One cold day in 1970, Mary Richards drove her white Ford Mustang to Minneapolis looking for a new life. She was 30, unmarried, and from the small town of Roseburg, Minn., four hours away. She found an apartment with a view of the downtown skyline, a job as associate producer of the news show on WJM-TV, and a circle of friends and colleagues who became her family.

The central character of "The Mary Tyler Moore Show," which premiered 40 years ago this fall and ran for seven years on CBS, is one of Minnesota's most enduring connections to popular culture.

Which might seem odd. Roseburg and WJM were fictional. The choice of setting appeared random: Seattle had been considered, but co-creator James L. Brooks liked the snow in Minneapolis, which justified interior settings. WCCO cameraman Bob Hernandez shot local exteriors, but the actors working in Studio City kept California tans through the winter. When TV Land dedicated a Mary statue on Nicollet Mall in 2002, many Twin Citians balked.

But now that Mary Richards belongs to the online ether, tossing her knit tam like a graduate over and over for eternity, can we at least admit there are worse myths to have at our center? Minnesotans enjoy sharing in Mary -- and not just in a jokey, Paul Bunyan way -- because maybe she has something to tell us about ourselves after all.

She embodies, for one thing, the idea of making Minneapolis better by moving here. Unlike sitcom everymen going back to '40s radio, Mary wasn't just a bumbler seeking the good life. She was a striver who humanized the people around her. Mary Tyler Moore the actress had roots in Brooklyn and Hollywood, but her character was like a model of assertiveness for stereotypical Minnesotans: Caught between doing right by herself and doing right by others, she sputtered along her moral axis, eventually mustering the nerve to trust her own loving, open nature. If she knew she could turn the world on with her smile, that only made the balance tougher. (Nobody let down so many bad dates as gently or humorously.)

That kind of caring was new to TV, and showed how much the '60s had changed things.

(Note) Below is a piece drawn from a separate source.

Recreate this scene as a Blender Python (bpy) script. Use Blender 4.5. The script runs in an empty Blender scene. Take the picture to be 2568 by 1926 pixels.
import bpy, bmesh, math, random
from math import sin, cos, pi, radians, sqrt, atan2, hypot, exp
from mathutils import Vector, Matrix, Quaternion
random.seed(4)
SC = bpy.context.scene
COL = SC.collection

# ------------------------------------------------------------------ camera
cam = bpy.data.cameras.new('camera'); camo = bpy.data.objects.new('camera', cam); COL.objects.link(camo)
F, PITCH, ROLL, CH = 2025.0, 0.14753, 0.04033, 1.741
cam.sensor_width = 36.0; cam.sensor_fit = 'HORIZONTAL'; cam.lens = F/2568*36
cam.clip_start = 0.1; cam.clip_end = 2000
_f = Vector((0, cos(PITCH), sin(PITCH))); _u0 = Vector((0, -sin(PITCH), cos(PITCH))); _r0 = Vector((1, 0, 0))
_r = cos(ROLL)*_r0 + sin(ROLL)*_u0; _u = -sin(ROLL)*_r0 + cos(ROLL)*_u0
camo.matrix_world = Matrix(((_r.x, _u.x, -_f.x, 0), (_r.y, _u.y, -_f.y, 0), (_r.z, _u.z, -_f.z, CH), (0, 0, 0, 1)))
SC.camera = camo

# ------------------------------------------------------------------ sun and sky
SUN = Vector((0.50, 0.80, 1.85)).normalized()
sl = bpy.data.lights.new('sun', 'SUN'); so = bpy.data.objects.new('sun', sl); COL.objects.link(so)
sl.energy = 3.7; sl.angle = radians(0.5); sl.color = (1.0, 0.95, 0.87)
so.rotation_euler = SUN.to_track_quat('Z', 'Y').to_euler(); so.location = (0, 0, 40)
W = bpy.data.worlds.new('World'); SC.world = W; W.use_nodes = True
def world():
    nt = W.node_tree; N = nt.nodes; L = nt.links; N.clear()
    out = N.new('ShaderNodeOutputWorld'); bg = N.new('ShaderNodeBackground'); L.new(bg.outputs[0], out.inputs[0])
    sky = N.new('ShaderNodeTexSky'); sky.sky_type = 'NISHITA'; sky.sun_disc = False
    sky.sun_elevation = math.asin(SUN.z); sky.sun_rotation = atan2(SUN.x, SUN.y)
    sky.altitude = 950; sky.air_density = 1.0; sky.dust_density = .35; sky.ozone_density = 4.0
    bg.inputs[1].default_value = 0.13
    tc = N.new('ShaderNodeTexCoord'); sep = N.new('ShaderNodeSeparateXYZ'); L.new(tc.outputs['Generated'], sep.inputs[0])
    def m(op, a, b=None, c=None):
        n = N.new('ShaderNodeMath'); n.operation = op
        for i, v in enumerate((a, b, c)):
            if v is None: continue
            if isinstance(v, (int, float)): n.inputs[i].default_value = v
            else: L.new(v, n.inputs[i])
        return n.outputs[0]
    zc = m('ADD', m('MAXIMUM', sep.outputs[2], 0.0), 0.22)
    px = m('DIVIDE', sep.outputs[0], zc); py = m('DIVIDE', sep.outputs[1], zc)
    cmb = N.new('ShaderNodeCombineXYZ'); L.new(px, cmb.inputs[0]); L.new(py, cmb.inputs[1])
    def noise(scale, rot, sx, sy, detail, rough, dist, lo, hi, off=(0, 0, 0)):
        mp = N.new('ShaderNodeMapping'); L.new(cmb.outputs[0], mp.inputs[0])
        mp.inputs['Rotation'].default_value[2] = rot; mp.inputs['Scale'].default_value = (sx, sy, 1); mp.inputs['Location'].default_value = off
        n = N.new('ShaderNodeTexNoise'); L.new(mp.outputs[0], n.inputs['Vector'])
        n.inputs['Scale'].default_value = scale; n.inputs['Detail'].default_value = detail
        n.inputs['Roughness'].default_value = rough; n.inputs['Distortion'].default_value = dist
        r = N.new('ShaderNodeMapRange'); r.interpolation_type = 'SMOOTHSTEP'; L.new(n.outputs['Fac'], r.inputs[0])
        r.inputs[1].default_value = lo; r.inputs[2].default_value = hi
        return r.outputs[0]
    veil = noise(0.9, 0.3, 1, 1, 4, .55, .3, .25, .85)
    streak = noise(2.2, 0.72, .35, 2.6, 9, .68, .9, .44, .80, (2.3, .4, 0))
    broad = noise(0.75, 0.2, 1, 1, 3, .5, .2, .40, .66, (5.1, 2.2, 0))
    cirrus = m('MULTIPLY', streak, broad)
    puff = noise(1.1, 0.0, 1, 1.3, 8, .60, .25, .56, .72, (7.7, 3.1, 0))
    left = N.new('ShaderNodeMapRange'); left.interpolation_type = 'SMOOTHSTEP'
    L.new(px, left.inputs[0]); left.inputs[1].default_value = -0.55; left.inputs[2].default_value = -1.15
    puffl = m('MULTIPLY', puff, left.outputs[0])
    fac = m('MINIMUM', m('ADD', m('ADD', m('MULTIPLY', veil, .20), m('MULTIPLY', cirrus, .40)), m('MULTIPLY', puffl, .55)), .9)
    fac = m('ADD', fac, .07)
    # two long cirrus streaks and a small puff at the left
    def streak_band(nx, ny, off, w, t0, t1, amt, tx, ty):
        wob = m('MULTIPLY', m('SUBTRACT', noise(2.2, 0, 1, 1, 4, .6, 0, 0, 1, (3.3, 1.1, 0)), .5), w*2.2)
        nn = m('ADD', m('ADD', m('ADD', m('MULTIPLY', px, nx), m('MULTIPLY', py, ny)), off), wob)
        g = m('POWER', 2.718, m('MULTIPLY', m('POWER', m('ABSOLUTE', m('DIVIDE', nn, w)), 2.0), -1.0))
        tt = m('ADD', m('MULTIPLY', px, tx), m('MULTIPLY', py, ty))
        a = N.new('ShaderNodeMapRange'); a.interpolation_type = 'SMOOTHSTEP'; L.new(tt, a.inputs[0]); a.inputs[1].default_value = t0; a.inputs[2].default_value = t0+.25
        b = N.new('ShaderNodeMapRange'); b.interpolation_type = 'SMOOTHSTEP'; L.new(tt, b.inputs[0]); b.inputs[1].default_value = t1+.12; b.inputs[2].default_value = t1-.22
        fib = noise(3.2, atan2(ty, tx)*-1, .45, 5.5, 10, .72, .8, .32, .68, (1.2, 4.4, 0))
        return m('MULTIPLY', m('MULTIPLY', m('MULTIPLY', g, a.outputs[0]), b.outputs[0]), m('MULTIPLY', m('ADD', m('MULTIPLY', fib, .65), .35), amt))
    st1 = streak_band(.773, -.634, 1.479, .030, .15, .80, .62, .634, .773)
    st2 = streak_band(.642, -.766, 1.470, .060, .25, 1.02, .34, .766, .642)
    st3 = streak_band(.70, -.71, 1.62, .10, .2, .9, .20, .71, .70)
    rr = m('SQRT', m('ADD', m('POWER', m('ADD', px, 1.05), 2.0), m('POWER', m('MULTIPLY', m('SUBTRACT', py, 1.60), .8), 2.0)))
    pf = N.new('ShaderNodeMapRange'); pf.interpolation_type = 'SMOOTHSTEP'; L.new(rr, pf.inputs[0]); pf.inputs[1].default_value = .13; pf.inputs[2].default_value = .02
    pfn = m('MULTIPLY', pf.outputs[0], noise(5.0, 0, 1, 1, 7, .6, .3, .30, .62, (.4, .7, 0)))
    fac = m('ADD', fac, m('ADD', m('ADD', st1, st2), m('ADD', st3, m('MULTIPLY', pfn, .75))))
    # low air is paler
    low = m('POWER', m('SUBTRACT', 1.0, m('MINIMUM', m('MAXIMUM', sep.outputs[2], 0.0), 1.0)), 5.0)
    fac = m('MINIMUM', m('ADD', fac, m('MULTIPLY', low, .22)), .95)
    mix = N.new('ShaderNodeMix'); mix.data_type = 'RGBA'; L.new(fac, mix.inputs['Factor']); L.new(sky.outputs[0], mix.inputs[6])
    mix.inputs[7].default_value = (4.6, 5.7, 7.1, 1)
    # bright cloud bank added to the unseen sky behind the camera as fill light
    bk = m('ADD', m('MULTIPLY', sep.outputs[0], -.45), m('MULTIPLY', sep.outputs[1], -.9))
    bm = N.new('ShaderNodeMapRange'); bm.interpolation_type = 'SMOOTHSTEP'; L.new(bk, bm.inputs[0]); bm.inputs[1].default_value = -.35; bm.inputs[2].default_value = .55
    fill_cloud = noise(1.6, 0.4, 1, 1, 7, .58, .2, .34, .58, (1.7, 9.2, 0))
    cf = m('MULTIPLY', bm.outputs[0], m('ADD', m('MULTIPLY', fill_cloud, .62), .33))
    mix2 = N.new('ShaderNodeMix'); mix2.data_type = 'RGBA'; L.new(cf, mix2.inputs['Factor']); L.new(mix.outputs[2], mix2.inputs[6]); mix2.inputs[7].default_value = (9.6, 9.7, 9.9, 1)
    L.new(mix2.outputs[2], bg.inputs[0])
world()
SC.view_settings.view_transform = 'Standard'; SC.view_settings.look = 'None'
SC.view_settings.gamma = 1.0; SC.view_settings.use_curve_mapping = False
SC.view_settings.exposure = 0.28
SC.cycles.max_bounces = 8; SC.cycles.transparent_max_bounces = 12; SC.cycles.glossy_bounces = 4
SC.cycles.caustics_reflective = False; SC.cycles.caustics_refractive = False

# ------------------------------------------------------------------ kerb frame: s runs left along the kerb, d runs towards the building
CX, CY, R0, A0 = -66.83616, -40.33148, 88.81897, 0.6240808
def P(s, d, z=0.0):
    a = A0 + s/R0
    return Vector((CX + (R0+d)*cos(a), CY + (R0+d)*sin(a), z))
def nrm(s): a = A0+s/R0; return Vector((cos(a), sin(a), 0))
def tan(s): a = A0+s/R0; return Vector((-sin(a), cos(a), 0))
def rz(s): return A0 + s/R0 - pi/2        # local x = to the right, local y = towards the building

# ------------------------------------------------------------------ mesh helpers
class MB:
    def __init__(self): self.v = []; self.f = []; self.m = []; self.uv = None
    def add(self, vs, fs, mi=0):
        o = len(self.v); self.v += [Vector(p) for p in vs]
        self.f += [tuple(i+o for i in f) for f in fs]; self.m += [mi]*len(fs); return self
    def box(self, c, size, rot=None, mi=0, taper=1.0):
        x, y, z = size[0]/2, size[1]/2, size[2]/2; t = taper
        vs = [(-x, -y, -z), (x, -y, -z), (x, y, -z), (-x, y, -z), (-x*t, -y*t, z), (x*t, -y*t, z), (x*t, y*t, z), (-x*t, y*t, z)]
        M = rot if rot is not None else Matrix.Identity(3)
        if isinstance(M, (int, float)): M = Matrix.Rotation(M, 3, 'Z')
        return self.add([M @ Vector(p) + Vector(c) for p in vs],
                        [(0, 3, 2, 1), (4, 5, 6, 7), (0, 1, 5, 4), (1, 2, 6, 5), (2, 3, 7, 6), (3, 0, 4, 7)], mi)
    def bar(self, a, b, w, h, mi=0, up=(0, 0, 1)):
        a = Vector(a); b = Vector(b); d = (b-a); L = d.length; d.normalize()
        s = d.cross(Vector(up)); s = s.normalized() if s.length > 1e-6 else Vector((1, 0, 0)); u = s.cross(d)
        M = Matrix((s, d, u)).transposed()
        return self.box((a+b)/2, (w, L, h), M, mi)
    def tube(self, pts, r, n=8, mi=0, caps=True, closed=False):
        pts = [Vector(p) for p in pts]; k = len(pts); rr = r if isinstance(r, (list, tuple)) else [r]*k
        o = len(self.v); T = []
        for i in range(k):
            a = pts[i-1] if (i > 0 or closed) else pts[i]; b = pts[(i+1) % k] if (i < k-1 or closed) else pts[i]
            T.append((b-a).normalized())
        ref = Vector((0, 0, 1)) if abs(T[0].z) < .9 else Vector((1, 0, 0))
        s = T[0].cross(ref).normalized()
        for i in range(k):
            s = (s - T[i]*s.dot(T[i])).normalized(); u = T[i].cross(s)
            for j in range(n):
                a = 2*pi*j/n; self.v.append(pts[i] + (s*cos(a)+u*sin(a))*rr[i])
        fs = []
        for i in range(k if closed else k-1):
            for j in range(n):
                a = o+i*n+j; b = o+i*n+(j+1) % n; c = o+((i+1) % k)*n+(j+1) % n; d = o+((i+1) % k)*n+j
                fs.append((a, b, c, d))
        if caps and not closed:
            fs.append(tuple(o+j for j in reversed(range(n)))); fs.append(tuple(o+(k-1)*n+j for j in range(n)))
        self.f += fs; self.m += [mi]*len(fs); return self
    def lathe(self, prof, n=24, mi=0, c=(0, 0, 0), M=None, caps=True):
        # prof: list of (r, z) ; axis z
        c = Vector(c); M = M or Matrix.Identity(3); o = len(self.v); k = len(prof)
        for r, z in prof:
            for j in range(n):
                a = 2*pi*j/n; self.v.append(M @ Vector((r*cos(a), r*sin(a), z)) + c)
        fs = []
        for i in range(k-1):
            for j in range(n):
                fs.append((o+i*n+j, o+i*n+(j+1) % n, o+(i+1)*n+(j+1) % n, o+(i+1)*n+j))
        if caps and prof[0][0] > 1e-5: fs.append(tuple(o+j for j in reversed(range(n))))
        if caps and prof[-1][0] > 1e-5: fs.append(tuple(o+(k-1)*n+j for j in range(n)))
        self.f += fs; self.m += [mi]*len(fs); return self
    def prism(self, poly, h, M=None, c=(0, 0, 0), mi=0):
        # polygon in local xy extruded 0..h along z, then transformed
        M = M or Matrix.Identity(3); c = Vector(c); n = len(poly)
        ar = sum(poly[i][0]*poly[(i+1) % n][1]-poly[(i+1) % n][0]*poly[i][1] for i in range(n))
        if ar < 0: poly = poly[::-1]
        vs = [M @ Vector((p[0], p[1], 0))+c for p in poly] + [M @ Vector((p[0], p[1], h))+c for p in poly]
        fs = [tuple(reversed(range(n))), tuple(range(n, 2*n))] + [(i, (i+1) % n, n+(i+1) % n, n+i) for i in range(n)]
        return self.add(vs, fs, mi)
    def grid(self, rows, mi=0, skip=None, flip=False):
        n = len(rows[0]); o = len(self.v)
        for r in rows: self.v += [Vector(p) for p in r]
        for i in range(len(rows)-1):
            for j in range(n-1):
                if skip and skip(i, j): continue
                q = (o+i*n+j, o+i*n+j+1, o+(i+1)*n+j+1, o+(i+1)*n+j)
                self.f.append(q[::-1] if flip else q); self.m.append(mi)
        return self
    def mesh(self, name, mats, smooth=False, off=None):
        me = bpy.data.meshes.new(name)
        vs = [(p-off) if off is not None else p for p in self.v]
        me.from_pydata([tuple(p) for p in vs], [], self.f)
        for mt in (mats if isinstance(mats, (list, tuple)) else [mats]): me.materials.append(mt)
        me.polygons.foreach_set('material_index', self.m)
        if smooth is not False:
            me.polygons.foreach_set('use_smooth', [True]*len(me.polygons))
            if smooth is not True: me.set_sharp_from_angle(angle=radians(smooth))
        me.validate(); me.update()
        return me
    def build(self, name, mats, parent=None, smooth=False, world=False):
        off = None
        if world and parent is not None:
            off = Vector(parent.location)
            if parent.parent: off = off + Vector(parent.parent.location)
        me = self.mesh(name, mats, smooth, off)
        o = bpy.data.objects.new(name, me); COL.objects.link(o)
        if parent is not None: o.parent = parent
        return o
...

After the first episode, where Mary breaks things off for good with a fickle fiancé ("Take care of yourself," he says; "I think I just did," she replies), the Sonny Curtis theme song became about the rejection of automatic marriage. You could locate the future of insult comedy in the spats around Mary, but the heart of the show's humor lay in not wanting to offend. Ed Asner's Lou Grant, Mary's abrupt boss, was funniest withholding rage behind a demented smile, usually over Ted Knight's vain anchor, Ted Baxter. This was the comedy of kindness that writer Lorenzo Music, who had grown up in Duluth, later took with him to "The Bob Newhart Show."

There was also the acknowledgement of Minnesotans not fitting the stereotype: Gavin MacLeod's warmly bitchy Murray, conceived and played as gay, but with a wife and kids written in, and Valerie Harper's Rhoda, a lovely gas face to network brass warning against too much Jewishness. Others played straight men to white awkwardness, as when Mary and Rhoda encountered a waiter who quipped that he was the only Mexican in Minneapolis. When Cloris Leachman's Phyllis meets John Amos' weatherman Gordy and says, "I'd love you to come over for dinner so we can really get to know each other, I mean as human beings," it was a subtle dig at liberal racism.

But you already know Mary changed television, or was changed herself as female writers on the show embraced the women's movement. In the end, WJM's staff was fired except Baxter, and Mary left the office a principled journalist living in the Riverside Plaza high-rise on the West Bank (instead of Kenwood impersonating the North Side). She had joined the skyline.